At the end of the last century there were plenty of “Best of the Century” lists and one that was most entertaining was Ron Rosenbaum’s 1999 column for The New York Observer in which he argued that Pale Fire by Vladimir Nabokov was indeed the finest novel of the 20th century:

Nabokov, Mr. Boyd reminds us, once called Hamlet “the greatest miracle in literature.” What makes Pale Fire Novel of the Century is that it, almost alone, has that absolutely miraculous “bolt from the blue” quality. Pale Fire is as startling, as stunning, as life-changing as the sudden heart-stopping appearance of a real ghost. And the real ghost that inspires Pale Fire from beyond the grave, the real shade that haunts its reflected sky is not Hazel Shade’s, but Shakespeare’s Hamlet.

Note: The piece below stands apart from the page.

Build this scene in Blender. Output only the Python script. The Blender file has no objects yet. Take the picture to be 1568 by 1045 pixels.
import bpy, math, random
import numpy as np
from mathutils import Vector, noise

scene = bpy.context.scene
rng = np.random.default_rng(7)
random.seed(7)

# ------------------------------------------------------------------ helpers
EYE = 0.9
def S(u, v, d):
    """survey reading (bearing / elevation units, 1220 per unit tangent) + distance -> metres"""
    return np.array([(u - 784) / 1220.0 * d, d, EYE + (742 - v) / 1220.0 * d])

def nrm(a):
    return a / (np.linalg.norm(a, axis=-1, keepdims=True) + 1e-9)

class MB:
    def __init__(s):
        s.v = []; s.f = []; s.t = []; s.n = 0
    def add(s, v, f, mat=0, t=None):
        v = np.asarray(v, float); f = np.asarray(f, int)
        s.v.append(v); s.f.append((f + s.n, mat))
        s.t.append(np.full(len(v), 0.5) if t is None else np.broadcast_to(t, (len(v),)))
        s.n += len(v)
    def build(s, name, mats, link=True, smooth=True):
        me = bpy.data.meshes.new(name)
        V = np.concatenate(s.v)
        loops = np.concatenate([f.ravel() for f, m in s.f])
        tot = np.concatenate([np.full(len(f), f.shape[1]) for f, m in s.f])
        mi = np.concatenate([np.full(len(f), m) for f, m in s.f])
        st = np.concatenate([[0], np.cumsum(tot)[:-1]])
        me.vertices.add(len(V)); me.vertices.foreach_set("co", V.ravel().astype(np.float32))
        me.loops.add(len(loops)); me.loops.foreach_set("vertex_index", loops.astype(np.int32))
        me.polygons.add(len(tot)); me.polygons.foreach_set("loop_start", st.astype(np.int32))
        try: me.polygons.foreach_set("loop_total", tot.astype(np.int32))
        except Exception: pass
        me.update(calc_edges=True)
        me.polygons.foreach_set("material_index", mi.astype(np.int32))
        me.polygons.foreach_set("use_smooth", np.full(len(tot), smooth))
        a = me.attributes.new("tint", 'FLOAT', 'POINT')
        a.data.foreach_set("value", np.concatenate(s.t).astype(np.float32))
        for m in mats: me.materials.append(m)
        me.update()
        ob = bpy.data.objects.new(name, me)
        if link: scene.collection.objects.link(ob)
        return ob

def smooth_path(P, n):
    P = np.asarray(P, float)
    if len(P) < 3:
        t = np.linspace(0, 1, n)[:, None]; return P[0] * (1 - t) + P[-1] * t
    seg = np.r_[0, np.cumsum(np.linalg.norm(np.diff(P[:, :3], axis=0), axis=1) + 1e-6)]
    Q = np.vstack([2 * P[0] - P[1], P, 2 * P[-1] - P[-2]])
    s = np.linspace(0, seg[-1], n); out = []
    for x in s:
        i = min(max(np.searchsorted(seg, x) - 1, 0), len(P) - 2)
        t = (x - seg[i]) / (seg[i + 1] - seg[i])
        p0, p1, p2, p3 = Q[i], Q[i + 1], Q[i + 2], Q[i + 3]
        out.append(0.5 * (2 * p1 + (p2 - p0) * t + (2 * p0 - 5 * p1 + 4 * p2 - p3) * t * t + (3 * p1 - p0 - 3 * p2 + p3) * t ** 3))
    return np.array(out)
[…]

More than a decade later, Rosenbaum revisited Pale Fire and Nabokov in an illuminating essay for Slate:

You know the line: “Just when I thought I was out, they pull me back in.” It’s Pacino, complaining about the mob in Godfather III (or maybe about the Hollywood culture that got him to do the much-derided second sequel). Here I’m talking about the world of Nabokov controversies. Some pretty rough characters in that mob, too. You don’t want to get on the Don’s bad side.

This is really tasty stuff from Rosenbaum, as always. Not only does he write terrific long investigative pieces but he is also an engaging and smart critic as well.